_Direction_: Would you transcribe the whole listing exactly, minus its pictures?
--- Start Recorded data ---
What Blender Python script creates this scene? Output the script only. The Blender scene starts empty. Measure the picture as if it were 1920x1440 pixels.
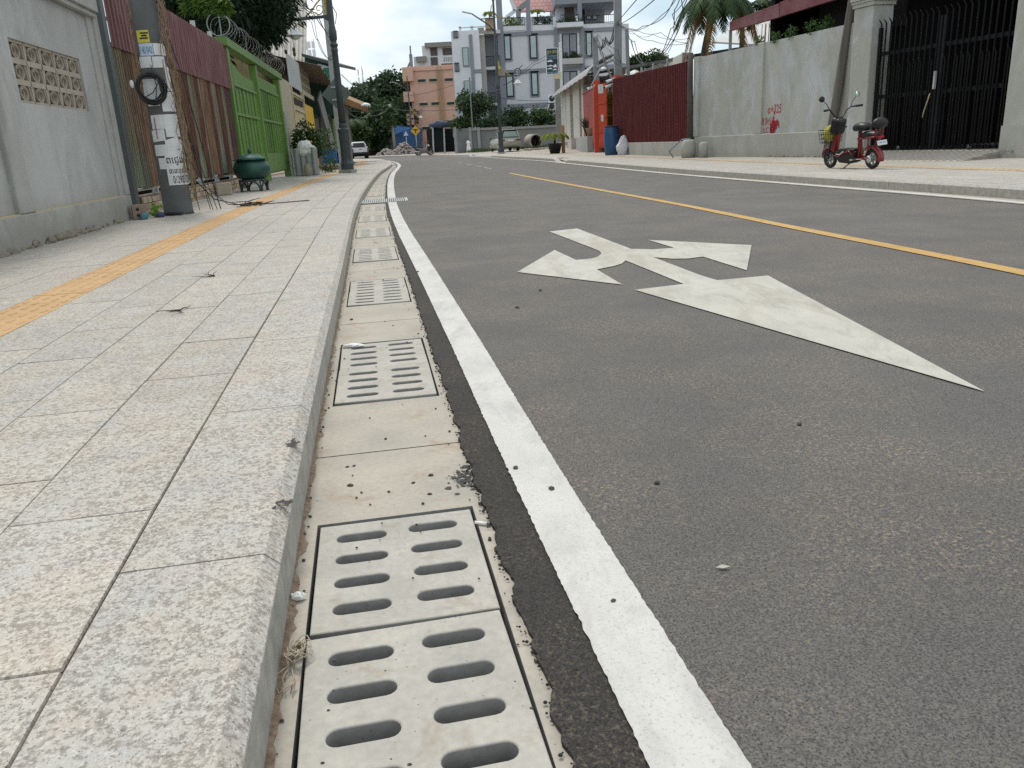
EXPO=0.12; SKYK=11.4; SUNE=2.1
import bpy, bmesh, math, random, bisect
from mathutils import Vector, Matrix, Euler
from mathutils import noise as mnoise
R=math.radians; PI=math.pi
random.seed(11)
scene=bpy.context.scene
C=scene.collection
# ---------------------------------------------------------------- camera (phone held 0.9 m above the road, slightly tilted)
F=1480.0; PITCH=R(17.0); ROLL=R(3.1); H=0.90
def ray(px,py):
    x=px-960; y=720-py
    c,s=math.cos(ROLL),math.sin(ROLL)
    xr=x*c+y*s; yr=-x*s+y*c
    cp,sp=math.cos(PITCH),math.sin(PITCH)
    return Vector((xr,F*cp+yr*sp,-F*sp+yr*cp))
def at(px,py,Y):                                   # survey helper: sight line of the photo met with the plane at distance Y
    d=ray(px,py); t=Y/d.y; return Vector((d.x*t,Y,H+d.z*t))
def gnd(px,py,z=0.0):
    d=ray(px,py); t=(z-H)/d.z; return Vector((d.x*t,d.y*t,z))
cam=bpy.data.cameras.new('camera'); co=bpy.data.objects.new('camera',cam); C.objects.link(co)
cam.sensor_width=36; cam.lens=36*F/1920; cam.clip_start=.05; cam.clip_end=2000
fw=Vector((0,math.cos(PITCH),-math.sin(PITCH))); up0=Vector((0,math.sin(PITCH),math.cos(PITCH))); rt0=Vector((1,0,0))
rt=rt0*math.cos(ROLL)-up0*math.sin(ROLL); up=rt0*math.sin(ROLL)+up0*math.cos(ROLL)
co.matrix_world=Matrix(((rt.x,up.x,-fw.x,0),(rt.y,up.y,-fw.y,0),(rt.z,up.z,-fw.z,H),(0,0,0,1)))
scene.camera=co
scene.view_settings.view_transform='Standard'; scene.view_settings.look='None'
scene.view_settings.exposure=EXPO; scene.view_settings.gamma=1
scene.cycles.use_denoising=False; scene.cycles.sample_clamp_indirect=4
scene.cycles.max_bounces=6; scene.cycles.transparent_max_bounces=8
# ---------------------------------------------------------------- world
SUN_EL,SUN_AZ=R(62),R(-25)      # azimuth measured from +Y towards +X
w=bpy.data.worlds.new("World"); scene.world=w; w.use_nodes=True
nt=w.node_tree; N=nt.nodes; L=nt.links
bg=N['Background']; bg.inputs[1].default_value=.1
sky=N.new('ShaderNodeTexSky'); sky.sky_type='NISHITA'; sky.sun_disc=False
sky.sun_elevation=SUN_EL; sky.sun_rotation=SUN_AZ; sky.dust_density=2.0; sky.air_density=1.0
tc=N.new('ShaderNodeTexCoord')
mp=N.new('ShaderNodeMapping'); mp.inputs['Scale'].default_value=(1,1,2.2); L.new(tc.outputs['Generated'],mp.inputs[0])
n1=N.new('ShaderNodeTexNoise'); n1.inputs['Scale'].default_value=3.3; n1.inputs['Detail'].default_value=9; n1.inputs['Roughness'].default_value=.55; n1.inputs['Distortion'].default_value=.35
L.new(mp.outputs[0],n1.inputs['Vector'])
rp=N.new('ShaderNodeValToRGB'); rp.color_ramp.elements[0].position=.26; rp.color_ramp.elements[1].position=.56
rp.color_ramp.elements[0].color=(.80,.80,.80,1); rp.color_ramp.elements[1].color=(1,1,1,1)
L.new(n1.outputs[0],rp.inputs[0])
n2=N.new('ShaderNodeTexNoise'); n2.inputs['Scale'].default_value=5.1; n2.inputs['Detail'].default_value=7; L.new(mp.outputs[0],n2.inputs['Vector'])
rc=N.new('ShaderNodeValToRGB'); rc.color_ramp.elements[0].position=.36; rc.color_ramp.elements[1].position=.60
rc.color_ramp.elements[0].color=(.52,.66,.75,1); rc.color_ramp.elements[1].color=(.97,.99,1.0,1)
L.new(n2.outputs[0],rc.inputs[0])
sc_=N.new('ShaderNodeVectorMath'); sc_.operation='SCALE'; sc_.inputs[3].default_value=SKYK; L.new(rc.outputs[0],sc_.inputs[0])
mx=N.new('ShaderNodeMix'); mx.data_type='RGBA'; L.new(rp.outputs[0],mx.inputs[0]); L.new(sky.outputs[0],mx.inputs[6]); L.new(sc_.outputs[0],mx.inputs[7])
L.new(mx.outputs[2],bg.inputs[0])
sl=bpy.data.lights.new('sun','SUN'); sl.energy=SUNE; sl.angle=R(15); sl.color=(1,.95,.87)
so=bpy.data.objects.new('sun',sl); C.objects.link(so)
sd=Vector((math.sin(SUN_AZ)*math.cos(SUN_EL),math.cos(SUN_AZ)*math.cos(SUN_EL),math.sin(SUN_EL)))
so.rotation_euler=sd.to_track_quat('Z','Y').to_euler()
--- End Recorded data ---
_Answer in full_:
What Blender Python script creates this scene? Output the script only. The Blender scene starts empty. Measure the picture as if it were 1920x1440 pixels.
EXPO=0.12; SKYK=11.4; SUNE=2.1
import bpy, bmesh, math, random, bisect
from mathutils import Vector, Matrix, Euler
from mathutils import noise as mnoise
R=math.radians; PI=math.pi
random.seed(11)
scene=bpy.context.scene
C=scene.collection
# ---------------------------------------------------------------- camera (phone held 0.9 m above the road, slightly tilted)
F=1480.0; PITCH=R(17.0); ROLL=R(3.1); H=0.90
def ray(px,py):
    x=px-960; y=720-py
    c,s=math.cos(ROLL),math.sin(ROLL)
    xr=x*c+y*s; yr=-x*s+y*c
    cp,sp=math.cos(PITCH),math.sin(PITCH)
    return Vector((xr,F*cp+yr*sp,-F*sp+yr*cp))
def at(px,py,Y):                                   # survey helper: sight line of the photo met with the plane at distance Y
    d=ray(px,py); t=Y/d.y; return Vector((d.x*t,Y,H+d.z*t))
def gnd(px,py,z=0.0):
    d=ray(px,py); t=(z-H)/d.z; return Vector((d.x*t,d.y*t,z))
cam=bpy.data.cameras.new('camera'); co=bpy.data.objects.new('camera',cam); C.objects.link(co)
cam.sensor_width=36; cam.lens=36*F/1920; cam.clip_start=.05; cam.clip_end=2000
fw=Vector((0,math.cos(PITCH),-math.sin(PITCH))); up0=Vector((0,math.sin(PITCH),math.cos(PITCH))); rt0=Vector((1,0,0))
rt=rt0*math.cos(ROLL)-up0*math.sin(ROLL); up=rt0*math.sin(ROLL)+up0*math.cos(ROLL)
co.matrix_world=Matrix(((rt.x,up.x,-fw.x,0),(rt.y,up.y,-fw.y,0),(rt.z,up.z,-fw.z,H),(0,0,0,1)))
scene.camera=co
scene.view_settings.view_transform='Standard'; scene.view_settings.look='None'
scene.view_settings.exposure=EXPO; scene.view_settings.gamma=1
scene.cycles.use_denoising=False; scene.cycles.sample_clamp_indirect=4
scene.cycles.max_bounces=6; scene.cycles.transparent_max_bounces=8
# ---------------------------------------------------------------- world
SUN_EL,SUN_AZ=R(62),R(-25)      # azimuth measured from +Y towards +X
w=bpy.data.worlds.new("World"); scene.world=w; w.use_nodes=True
nt=w.node_tree; N=nt.nodes; L=nt.links
bg=N['Background']; bg.inputs[1].default_value=.1
sky=N.new('ShaderNodeTexSky'); sky.sky_type='NISHITA'; sky.sun_disc=False
sky.sun_elevation=SUN_EL; sky.sun_rotation=SUN_AZ; sky.dust_density=2.0; sky.air_density=1.0
tc=N.new('ShaderNodeTexCoord')
mp=N.new('ShaderNodeMapping'); mp.inputs['Scale'].default_value=(1,1,2.2); L.new(tc.outputs['Generated'],mp.inputs[0])
n1=N.new('ShaderNodeTexNoise'); n1.inputs['Scale'].default_value=3.3; n1.inputs['Detail'].default_value=9; n1.inputs['Roughness'].default_value=.55; n1.inputs['Distortion'].default_value=.35
L.new(mp.outputs[0],n1.inputs['Vector'])
rp=N.new('ShaderNodeValToRGB'); rp.color_ramp.elements[0].position=.26; rp.color_ramp.elements[1].position=.56
rp.color_ramp.elements[0].color=(.80,.80,.80,1); rp.color_ramp.elements[1].color=(1,1,1,1)
L.new(n1.outputs[0],rp.inputs[0])
n2=N.new('ShaderNodeTexNoise'); n2.inputs['Scale'].default_value=5.1; n2.inputs['Detail'].default_value=7; L.new(mp.outputs[0],n2.inputs['Vector'])
rc=N.new('ShaderNodeValToRGB'); rc.color_ramp.elements[0].position=.36; rc.color_ramp.elements[1].position=.60
rc.color_ramp.elements[0].color=(.52,.66,.75,1); rc.color_ramp.elements[1].color=(.97,.99,1.0,1)
L.new(n2.outputs[0],rc.inputs[0])
sc_=N.new('ShaderNodeVectorMath'); sc_.operation='SCALE'; sc_.inputs[3].default_value=SKYK; L.new(rc.outputs[0],sc_.inputs[0])
mx=N.new('ShaderNodeMix'); mx.data_type='RGBA'; L.new(rp.outputs[0],mx.inputs[0]); L.new(sky.outputs[0],mx.inputs[6]); L.new(sc_.outputs[0],mx.inputs[7])
L.new(mx.outputs[2],bg.inputs[0])
sl=bpy.data.lights.new('sun','SUN'); sl.energy=SUNE; sl.angle=R(15); sl.color=(1,.95,.87)
so=bpy.data.objects.new('sun',sl); C.objects.link(so)
sd=Vector((math.sin(SUN_AZ)*math.cos(SUN_EL),math.cos(SUN_AZ)*math.cos(SUN_EL),math.sin(SUN_EL)))
so.rotation_euler=sd.to_track_quat('Z','Y').to_euler()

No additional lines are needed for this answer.